In the paper, this concept is not at all clear and subcritical cracking is inferred to occur with thermal cycling alone in one spot (intro) but then in response to chemical factors in another (the table). There are also very confusing references – like the Question 1: “Is the daily temperature amplitude in the rock reduced by vegetation and soil cover, potentially reducing direct and subcritical thermal cracking”. It is not clear as written what this might mean. I think it means that a lower temperature amplitude would both reduce the thermal stress (which it would), but also a lower temperature would decelerate thermal cracking even more due to the chemophysical nature of subcritical cracking (yes, that would be the idea as well). But I don’t think a reader will understand this without basically including the paragraph that I wrote above in their introduction (Feel free to use any part of it).

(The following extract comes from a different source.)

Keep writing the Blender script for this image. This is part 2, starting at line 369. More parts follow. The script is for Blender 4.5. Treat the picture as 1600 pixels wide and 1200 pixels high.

It would strengthen the paper to emphasize that moisture plays a role in the stress magnitudes and efficacy of weathering processes like temperature cycling and freezing, but ALSO plays a role in the bond-breaking itself – accelerating physical breakdown rates even when the stress magnitudes are identical. This ‘double role’ of water makes measurements like the ones presented herein even more important, potentially. I think it is worth separating them. Eppes et al., 2020 (GRL) lay these ideas out succinctly.
Ok – now I got to the end and see that you are invoking these ideas in your discussion and conclusion! Great. but I think the average BG reader will not be familiar with the distinction. Perhaps add a background section to the paper, moving some of the bio-details from the intro there as well?